Caixin
Mar 21, 2017 06:42 PM
FINANCE

Henan Considers Credit Default Swaps as Debts Mount

(Beijing) — Facing mounting debts and default risks, Henan province is considering launching credit default swaps, but market observers suggest such a move may simply be a ploy by the government to shelter state-owned enterprises (SOEs).

The government of Henan is planning to set up a financial institution to sell credit default swap (CDS) contracts in a bid to offer credit enhancement services to SOEs, including the largest coal producers and steel makers in the province, including Zhengzhou Coal Industry Group Co. Ltd., and Anyang Iron & Steel Group Co. Ltd., to lower their financing costs, according to a document posted on the official website of the Henan provincial government.

In the annual government work report delivered by Premier Li Keqiang earlier this month, the central government stressed that bond defaults are a major risk facing financial markets.

Henan is the second province to try the tool, following in the footsteps of Shanxi province, China’s top coal producing region, which established a company to sell CDS contracts in September.

CDS contracts are derivatives similar to insurance policies, whereby the buyer pays periodic fees in exchange for protection payments from the seller when negative credit events occur, such as bond defaults. Such contracts became a concern after the global financial crisis of 2007-09 because of their lack of transparency.

As China intensifies efforts to trim industrial overcapacity amid mounting downward economic pressure, companies in Henan’s steel-making and coal-producing sectors are facing difficulties. Some bond rating firms have said debts incurred at these government-backed companies amount to more than 80% of total assets, which means increasing risks of defaults on outstanding bonds and also difficulties for the firms in issuing new financing instruments.

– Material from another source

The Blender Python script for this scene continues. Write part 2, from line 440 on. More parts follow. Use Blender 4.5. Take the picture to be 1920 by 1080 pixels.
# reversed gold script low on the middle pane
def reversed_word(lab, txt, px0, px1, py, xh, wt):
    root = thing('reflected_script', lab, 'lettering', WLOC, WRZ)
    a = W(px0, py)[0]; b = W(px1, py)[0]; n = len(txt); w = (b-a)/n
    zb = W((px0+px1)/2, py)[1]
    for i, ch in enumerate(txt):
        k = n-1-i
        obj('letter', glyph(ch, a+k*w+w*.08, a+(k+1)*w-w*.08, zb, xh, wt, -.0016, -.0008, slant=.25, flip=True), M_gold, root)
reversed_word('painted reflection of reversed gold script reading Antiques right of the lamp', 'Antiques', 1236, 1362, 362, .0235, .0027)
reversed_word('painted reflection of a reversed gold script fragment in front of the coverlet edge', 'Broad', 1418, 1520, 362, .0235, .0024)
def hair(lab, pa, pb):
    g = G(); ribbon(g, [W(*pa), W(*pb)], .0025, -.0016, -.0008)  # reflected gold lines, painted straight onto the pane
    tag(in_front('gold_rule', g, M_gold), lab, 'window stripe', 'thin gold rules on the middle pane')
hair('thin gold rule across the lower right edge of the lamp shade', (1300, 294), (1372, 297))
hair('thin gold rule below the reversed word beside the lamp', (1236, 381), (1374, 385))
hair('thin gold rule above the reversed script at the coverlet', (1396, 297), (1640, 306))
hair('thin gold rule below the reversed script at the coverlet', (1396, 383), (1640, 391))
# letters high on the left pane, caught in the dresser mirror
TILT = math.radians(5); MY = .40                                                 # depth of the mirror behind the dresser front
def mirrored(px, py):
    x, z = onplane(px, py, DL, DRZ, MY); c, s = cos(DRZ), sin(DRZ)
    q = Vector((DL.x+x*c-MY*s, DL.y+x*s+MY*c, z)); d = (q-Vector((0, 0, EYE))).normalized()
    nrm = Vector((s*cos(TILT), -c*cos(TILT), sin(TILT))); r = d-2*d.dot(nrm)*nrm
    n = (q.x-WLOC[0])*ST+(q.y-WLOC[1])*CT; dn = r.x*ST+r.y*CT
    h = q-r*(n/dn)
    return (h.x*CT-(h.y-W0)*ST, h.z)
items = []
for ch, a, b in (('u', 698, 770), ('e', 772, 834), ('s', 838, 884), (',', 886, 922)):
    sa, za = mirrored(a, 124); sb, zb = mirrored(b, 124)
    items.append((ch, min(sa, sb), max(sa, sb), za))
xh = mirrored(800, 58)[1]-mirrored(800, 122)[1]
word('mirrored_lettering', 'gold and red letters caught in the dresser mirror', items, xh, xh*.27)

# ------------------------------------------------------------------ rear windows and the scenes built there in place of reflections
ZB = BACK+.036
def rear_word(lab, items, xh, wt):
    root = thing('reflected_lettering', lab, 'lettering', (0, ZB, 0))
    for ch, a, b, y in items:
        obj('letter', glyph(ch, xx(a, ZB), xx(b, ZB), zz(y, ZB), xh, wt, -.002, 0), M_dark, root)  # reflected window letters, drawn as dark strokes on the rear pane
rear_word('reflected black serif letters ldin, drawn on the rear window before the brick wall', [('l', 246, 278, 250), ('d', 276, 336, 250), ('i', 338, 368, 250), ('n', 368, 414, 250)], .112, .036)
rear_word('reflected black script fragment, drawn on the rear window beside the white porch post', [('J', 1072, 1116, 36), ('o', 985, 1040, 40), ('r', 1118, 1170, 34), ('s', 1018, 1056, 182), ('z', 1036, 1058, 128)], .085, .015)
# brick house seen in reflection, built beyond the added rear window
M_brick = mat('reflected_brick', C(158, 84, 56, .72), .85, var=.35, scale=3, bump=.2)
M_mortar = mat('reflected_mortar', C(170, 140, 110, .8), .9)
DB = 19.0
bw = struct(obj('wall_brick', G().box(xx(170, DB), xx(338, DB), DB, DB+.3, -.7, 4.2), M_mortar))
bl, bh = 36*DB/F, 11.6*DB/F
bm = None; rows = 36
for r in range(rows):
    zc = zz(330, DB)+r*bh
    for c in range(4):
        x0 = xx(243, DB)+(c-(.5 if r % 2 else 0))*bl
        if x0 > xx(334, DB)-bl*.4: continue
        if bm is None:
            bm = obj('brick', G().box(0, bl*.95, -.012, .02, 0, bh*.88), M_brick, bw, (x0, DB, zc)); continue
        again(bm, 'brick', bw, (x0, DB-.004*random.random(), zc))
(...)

As of the end of March 2016, Henan Energy and Chemical Industry Group Co. Ltd. had taken on liabilities of 184 billion yuan ($26.7 billion), which amount to 83.4% of its total assets of 270 billion yuan, according to data compiled by China Chengxin Credit Rating Group. So far, the chemical company has seven outstanding bonds that have raised 14 billion yuan, and 2 billion yuan worth of bonds will become due this year, data from the rating firm show.

Meanwhile, Anyang Iron & Steel had run up 26.8 billion yuan in debts by the end of March 2016, which accounted for 83.7% of its 32.1 billion yuan worth of assets, according to a report issued by China Lianhe Credit Rating Co. Ltd. Of its total liabilities, 77% is short-term debt, making it hard for the firm to generate sufficient cash flow to meet urgent debt obligations.

CDS contracts are local governments’ last hope to help troubled SOEs. But some financial professionals have voiced concerns that the pricing and marketing of the CDS contracts will prove difficult, and government-run financial companies may turn out to be the only firms willing to sell them to bail out failing companies, as financial institutions that lack government support shy away from industries with overcapacity.

Credit default swaps have become a way for local governments to try to save SOEs by wielding administrative power, resulting in governments increasing their financial leverage instead of cutting it back, a private-fund manager told Caixin. “If the credit enhancement services are all offered by local governments, what is the difference between a CDS and a government bailout?” the fund manager said.